— Begin —

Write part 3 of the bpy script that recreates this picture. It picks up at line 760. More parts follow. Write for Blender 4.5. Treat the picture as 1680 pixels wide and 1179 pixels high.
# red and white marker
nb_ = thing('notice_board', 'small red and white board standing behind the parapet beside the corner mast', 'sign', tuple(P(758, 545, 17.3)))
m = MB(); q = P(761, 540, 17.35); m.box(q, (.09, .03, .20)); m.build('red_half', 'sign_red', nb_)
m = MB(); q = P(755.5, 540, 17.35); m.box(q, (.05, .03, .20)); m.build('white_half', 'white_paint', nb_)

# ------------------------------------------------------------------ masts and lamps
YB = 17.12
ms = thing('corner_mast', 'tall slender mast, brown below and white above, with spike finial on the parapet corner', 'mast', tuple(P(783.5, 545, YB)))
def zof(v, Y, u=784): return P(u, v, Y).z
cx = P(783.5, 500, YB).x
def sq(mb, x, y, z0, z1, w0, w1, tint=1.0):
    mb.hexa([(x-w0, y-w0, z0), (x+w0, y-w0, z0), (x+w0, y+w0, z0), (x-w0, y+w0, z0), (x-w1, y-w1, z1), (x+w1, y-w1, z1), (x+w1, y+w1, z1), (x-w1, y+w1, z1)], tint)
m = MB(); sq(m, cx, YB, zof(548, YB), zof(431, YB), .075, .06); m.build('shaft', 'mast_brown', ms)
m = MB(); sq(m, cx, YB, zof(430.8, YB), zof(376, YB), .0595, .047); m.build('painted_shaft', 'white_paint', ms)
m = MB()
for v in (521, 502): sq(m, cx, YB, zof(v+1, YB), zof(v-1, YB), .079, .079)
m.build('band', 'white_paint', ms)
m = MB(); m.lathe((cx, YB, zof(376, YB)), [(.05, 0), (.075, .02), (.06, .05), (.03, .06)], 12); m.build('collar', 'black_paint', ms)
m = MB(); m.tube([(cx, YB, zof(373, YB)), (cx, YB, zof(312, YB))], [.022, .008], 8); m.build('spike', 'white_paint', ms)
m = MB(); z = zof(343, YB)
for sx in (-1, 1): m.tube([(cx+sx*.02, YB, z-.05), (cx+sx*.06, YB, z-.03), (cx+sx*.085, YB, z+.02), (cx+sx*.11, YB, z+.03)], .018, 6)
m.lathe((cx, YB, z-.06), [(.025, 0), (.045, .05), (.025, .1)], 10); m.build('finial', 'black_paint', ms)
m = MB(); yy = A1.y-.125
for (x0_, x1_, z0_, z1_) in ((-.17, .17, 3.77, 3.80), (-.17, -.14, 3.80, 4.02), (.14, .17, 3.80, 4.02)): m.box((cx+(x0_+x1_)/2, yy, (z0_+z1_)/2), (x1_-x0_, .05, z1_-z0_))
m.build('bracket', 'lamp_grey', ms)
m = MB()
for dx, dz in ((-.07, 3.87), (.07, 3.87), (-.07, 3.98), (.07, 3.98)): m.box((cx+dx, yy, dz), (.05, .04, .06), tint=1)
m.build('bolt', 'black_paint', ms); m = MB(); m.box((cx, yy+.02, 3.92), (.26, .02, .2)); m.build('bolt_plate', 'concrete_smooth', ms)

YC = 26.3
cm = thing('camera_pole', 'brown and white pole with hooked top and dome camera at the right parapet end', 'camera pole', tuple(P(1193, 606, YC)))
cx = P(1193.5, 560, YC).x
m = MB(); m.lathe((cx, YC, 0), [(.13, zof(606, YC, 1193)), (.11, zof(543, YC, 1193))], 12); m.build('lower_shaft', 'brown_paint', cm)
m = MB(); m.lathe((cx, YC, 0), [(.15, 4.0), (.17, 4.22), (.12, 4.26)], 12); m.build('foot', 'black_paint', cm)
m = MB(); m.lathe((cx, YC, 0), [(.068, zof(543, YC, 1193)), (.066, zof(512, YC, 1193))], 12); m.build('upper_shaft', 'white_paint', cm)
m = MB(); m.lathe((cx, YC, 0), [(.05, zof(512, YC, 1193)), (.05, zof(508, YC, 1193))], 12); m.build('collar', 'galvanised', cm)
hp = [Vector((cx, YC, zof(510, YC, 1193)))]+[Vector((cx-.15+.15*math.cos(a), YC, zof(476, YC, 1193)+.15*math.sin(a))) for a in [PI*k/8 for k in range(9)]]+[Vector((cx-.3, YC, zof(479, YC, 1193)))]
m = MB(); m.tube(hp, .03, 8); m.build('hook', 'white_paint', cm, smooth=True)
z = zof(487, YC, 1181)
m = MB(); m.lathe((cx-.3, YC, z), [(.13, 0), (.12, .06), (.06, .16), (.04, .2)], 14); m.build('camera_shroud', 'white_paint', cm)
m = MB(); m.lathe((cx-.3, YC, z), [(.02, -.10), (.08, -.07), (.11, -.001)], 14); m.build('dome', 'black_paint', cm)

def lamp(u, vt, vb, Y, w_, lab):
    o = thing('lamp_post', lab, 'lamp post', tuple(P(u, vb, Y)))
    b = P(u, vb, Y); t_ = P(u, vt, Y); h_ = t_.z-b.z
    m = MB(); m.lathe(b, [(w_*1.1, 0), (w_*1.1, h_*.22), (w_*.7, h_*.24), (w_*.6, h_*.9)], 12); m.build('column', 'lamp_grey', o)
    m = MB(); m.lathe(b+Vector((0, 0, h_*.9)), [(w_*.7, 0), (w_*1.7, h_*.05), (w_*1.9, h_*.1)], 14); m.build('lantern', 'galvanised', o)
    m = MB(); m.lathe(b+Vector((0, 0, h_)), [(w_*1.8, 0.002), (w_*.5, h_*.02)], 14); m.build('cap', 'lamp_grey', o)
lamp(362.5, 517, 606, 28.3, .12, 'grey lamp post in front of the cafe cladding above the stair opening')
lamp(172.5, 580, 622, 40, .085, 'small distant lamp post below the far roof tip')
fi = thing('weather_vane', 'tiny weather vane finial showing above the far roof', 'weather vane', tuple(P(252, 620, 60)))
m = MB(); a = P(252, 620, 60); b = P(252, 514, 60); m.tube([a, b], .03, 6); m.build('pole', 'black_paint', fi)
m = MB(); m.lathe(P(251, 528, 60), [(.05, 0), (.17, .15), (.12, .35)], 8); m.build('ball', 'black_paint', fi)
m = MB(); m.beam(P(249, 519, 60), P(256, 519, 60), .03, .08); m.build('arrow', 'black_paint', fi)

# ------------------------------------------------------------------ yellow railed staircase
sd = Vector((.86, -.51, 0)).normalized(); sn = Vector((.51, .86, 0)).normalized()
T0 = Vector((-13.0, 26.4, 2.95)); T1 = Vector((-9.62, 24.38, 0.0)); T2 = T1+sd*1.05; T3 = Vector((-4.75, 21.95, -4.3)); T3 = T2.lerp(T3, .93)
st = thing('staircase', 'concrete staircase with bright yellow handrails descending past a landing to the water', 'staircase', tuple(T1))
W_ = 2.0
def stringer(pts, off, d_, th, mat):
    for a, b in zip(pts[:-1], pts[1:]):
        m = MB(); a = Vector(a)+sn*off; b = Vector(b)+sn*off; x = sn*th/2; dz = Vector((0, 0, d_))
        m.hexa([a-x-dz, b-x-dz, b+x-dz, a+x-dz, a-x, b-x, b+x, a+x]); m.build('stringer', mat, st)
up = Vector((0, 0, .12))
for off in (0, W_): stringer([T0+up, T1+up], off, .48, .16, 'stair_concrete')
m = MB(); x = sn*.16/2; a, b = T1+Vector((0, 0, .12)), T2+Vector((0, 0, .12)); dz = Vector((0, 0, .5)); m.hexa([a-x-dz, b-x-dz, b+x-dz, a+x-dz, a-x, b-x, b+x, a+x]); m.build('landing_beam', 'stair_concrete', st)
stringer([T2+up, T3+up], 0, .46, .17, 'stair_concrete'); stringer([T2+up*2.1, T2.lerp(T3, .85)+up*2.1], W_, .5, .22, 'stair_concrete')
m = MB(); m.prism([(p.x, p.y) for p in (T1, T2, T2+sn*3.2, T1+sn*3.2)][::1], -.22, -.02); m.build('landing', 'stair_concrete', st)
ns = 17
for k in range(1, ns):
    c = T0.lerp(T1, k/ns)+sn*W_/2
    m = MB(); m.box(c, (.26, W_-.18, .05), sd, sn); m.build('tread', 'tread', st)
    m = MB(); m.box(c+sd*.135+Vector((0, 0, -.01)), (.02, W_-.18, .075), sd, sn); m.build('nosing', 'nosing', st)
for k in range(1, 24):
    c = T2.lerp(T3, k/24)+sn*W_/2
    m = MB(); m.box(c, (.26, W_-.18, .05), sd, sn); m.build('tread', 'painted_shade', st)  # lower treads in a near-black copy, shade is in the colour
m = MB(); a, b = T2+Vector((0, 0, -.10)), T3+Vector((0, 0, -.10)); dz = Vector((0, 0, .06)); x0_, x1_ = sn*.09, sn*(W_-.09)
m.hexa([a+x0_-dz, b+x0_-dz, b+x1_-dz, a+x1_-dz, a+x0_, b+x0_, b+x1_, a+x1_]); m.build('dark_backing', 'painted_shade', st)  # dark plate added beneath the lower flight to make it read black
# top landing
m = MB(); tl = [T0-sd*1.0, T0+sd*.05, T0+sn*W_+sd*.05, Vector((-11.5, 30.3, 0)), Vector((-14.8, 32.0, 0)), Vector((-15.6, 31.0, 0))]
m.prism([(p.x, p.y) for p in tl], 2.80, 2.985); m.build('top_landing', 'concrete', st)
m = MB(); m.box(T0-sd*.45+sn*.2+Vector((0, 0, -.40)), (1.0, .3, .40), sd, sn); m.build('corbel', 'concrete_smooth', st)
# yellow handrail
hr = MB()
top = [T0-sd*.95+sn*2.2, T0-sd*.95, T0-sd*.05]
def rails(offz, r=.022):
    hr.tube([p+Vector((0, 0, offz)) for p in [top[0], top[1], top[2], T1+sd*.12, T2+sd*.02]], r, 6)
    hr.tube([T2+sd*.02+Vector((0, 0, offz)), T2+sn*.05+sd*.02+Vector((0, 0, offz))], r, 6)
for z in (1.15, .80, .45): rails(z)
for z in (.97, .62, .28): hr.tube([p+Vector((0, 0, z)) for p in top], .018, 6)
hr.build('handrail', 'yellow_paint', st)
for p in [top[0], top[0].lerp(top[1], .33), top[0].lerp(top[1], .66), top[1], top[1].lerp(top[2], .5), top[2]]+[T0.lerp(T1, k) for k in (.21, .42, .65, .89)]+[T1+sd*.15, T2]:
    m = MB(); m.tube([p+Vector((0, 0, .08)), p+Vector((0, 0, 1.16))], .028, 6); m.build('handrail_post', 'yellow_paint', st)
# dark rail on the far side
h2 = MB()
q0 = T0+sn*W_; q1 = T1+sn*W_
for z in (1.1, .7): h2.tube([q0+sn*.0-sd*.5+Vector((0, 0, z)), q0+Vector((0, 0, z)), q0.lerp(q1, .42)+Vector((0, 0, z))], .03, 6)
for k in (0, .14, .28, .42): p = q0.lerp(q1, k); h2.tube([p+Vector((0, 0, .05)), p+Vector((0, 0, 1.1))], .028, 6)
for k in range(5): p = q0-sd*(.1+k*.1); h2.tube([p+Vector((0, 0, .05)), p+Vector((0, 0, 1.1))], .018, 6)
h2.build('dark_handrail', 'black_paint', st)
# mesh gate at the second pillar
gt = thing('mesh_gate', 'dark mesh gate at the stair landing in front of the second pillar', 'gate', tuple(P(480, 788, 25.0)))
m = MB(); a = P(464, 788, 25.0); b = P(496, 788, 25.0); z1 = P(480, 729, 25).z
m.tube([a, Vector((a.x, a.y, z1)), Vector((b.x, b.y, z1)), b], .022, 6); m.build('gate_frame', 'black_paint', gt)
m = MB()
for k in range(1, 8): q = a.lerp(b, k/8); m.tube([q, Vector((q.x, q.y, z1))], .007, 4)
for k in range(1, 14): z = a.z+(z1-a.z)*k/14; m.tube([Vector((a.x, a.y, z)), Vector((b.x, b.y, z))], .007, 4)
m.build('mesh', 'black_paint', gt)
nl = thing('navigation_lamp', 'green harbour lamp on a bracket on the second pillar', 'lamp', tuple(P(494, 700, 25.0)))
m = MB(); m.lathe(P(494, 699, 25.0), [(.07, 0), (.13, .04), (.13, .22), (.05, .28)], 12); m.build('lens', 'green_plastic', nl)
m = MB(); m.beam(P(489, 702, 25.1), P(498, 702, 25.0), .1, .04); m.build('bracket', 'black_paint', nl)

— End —

_WORK TO DO_
Return the opening line of the data and every line after it through the line containing "m = MB(); q = P(755.5, 540, 17.35);", please, exactly as written and with nothing added.

_RESPONSE_
Write part 3 of the bpy script that recreates this picture. It picks up at line 760. More parts follow. Write for Blender 4.5. Treat the picture as 1680 pixels wide and 1179 pixels high.
# red and white marker
nb_ = thing('notice_board', 'small red and white board standing behind the parapet beside the corner mast', 'sign', tuple(P(758, 545, 17.3)))
m = MB(); q = P(761, 540, 17.35); m.box(q, (.09, .03, .20)); m.build('red_half', 'sign_red', nb_)
m = MB(); q = P(755.5, 540, 17.35); m.box(q, (.05, .03, .20)); m.build('white_half', 'white_paint', nb_)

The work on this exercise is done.